2. A coating applicator for continuously applying matrix material to a plurality of optical fibers arranged in a ribbon configuration, the coating applicator comprising:

a die containing a chamber having a matrix material supply orifice, a first side containing an entrance opening and a second side containing an exit opening, the second side being opposite the first side, the entrance opening defining an entrance guide edge for contacting the plurality of optical fibers on a first side of the plurality of optical fibers and for contacting a first end fiber of the plurality of optical fibers; and

a pin disposed in the chamber, the pin having a pin guide edge for contacting the plurality of optical fibers on a second side of the plurality of optical fibers and for contacting a second end fiber of the plurality of optical fibers, and wherein the position of the pin is offset relative to the position of the entrance opening such that the optical fibers contact the entrance and pin guide edges.

3. A coating applicator according to

claim 2 in which the pin includes a dividing ridge extending from the pin guide edge.

4. A coating applicator for continuously applying matrix material to a plurality of optical fibers arranged in a ribbon configuration, the coating applicator comprising: a die containing:

a matrix material application chamber having therein a first contacting means for contacting the plurality of optical fibers on a first side of the plurality of optical fibers, and for contacting a first end fiber of the plurality of optical fibers; and having a second contacting means for contacting the plurality of optical fibers on a second side of the plurality of optical fibers, and for contacting a second end fiber of the plurality of optical fibers, the second contacting means being spaced downstream from the first contacting means, wherein the second contacting means is located relative to the first contacting means so that the optical fibers are forced to contact the first and second contacting means.

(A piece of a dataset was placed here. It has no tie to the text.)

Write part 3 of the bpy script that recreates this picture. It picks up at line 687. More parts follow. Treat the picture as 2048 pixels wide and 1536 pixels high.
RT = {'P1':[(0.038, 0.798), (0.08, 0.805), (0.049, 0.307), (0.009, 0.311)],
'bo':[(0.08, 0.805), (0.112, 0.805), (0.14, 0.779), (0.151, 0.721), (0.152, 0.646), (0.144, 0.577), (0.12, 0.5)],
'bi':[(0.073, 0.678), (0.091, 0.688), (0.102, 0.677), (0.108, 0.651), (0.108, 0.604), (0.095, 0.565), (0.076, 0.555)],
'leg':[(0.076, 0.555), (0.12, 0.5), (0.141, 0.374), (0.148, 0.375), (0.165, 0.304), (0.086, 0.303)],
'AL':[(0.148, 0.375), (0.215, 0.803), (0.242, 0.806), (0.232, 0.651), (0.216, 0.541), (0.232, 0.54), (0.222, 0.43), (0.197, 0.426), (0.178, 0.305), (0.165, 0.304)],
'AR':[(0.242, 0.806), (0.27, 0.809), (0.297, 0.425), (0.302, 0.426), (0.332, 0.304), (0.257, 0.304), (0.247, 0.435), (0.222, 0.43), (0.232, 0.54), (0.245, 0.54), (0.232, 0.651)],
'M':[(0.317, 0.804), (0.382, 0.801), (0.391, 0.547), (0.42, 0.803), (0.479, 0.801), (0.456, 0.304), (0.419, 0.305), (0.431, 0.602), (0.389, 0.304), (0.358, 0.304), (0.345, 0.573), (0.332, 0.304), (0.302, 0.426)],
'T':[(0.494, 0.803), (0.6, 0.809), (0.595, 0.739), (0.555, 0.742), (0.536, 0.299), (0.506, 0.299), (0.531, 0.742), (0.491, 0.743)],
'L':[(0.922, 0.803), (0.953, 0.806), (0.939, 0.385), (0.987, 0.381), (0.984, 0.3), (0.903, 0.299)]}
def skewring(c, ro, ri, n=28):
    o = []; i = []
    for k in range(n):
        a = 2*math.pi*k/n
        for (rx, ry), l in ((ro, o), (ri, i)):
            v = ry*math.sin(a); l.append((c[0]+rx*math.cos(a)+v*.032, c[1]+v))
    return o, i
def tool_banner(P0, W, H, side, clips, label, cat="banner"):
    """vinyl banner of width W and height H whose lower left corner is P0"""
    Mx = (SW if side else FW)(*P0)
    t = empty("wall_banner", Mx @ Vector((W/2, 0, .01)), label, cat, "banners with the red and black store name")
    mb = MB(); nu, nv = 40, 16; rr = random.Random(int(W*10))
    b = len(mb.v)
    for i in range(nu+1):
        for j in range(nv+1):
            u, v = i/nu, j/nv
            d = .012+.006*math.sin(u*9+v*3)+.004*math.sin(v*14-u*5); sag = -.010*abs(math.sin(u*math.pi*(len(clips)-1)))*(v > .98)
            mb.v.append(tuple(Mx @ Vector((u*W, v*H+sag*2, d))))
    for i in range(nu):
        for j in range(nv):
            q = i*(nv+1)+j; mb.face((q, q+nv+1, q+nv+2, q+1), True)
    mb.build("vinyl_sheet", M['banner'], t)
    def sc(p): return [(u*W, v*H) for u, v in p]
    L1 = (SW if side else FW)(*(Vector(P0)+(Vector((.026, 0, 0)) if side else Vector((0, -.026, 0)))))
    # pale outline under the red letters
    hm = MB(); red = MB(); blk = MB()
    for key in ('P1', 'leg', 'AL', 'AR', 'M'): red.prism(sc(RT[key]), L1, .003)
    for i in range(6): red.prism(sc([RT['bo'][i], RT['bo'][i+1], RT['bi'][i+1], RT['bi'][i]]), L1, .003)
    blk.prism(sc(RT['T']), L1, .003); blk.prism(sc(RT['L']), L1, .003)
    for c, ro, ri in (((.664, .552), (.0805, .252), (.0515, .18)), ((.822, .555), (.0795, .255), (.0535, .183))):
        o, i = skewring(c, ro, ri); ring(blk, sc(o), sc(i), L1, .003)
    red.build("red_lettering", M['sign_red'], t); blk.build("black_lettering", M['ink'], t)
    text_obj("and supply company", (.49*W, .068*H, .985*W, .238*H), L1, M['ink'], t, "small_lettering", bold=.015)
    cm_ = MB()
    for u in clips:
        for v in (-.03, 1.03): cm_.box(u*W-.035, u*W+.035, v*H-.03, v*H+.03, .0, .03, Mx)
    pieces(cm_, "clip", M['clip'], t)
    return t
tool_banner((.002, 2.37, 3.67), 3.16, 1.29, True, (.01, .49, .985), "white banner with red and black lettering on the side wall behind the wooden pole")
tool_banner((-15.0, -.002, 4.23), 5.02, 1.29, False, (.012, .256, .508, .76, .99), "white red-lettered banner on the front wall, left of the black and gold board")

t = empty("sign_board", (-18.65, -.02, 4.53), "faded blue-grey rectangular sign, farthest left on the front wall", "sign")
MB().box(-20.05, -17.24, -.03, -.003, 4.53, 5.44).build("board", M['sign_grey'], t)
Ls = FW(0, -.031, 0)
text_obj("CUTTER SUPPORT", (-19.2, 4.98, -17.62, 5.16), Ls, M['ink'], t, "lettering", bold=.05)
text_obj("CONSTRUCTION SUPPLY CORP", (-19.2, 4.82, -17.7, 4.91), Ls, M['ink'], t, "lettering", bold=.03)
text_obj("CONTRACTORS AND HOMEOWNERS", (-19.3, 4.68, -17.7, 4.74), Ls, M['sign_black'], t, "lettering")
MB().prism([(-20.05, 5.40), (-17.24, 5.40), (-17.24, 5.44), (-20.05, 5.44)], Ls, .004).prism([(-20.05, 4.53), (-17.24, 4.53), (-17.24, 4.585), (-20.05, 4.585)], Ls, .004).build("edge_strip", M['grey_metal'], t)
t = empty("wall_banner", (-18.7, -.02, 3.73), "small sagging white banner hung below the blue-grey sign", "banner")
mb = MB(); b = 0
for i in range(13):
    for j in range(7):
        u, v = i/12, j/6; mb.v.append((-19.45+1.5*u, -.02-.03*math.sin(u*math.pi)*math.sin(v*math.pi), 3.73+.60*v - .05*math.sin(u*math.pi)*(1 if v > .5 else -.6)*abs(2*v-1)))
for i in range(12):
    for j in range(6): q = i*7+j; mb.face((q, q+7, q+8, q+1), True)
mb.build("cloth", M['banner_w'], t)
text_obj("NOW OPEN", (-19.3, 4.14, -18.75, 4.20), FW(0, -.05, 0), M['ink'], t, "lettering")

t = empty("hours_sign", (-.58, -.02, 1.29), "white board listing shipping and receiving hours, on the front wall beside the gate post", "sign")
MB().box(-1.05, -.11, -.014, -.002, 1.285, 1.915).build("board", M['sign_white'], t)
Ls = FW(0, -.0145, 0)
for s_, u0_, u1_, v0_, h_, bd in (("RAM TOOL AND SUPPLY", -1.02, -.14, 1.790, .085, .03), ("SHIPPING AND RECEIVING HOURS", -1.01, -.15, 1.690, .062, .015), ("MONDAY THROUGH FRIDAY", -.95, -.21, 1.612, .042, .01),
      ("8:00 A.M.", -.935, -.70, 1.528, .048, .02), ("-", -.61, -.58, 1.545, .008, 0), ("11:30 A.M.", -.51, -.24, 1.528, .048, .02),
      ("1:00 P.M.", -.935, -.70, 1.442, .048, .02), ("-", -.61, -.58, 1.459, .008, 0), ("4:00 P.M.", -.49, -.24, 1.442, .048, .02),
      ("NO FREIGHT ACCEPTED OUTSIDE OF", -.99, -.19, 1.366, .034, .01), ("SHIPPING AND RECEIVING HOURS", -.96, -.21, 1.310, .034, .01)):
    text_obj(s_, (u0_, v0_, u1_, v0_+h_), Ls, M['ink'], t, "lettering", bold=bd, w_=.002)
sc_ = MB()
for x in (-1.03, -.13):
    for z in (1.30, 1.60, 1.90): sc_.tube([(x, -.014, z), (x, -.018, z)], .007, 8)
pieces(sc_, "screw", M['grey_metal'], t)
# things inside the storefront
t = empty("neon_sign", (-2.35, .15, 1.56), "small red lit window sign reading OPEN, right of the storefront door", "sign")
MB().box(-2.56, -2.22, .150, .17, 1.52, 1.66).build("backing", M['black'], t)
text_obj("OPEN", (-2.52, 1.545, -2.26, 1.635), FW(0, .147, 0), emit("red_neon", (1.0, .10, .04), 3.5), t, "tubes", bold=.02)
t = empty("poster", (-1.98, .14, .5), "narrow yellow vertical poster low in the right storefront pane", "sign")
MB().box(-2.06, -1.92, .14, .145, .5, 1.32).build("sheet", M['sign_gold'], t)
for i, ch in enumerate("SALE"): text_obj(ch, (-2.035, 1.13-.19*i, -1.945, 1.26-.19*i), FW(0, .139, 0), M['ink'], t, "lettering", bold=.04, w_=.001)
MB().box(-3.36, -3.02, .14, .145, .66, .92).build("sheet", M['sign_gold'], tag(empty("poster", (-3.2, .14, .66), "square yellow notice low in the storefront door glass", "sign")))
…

5. A coating applicator according to

claim 4, in which the first contacting means is located on a first side of the matrix material application chamber and the second contacting means is located on a second side of the matrix material application chamber.

6. A coating applicator according to

claim 4, in which the first contacting means is located on a side of the matrix material application chamber, and the second contacting means is located within the chamber.

7. A coating applicator according to

claim 6, in which the second contacting means is located on a pin.

8. A coating applicator according to

claim 7 in which the pin includes a means for dividing the plurality of optical fibers into two groups.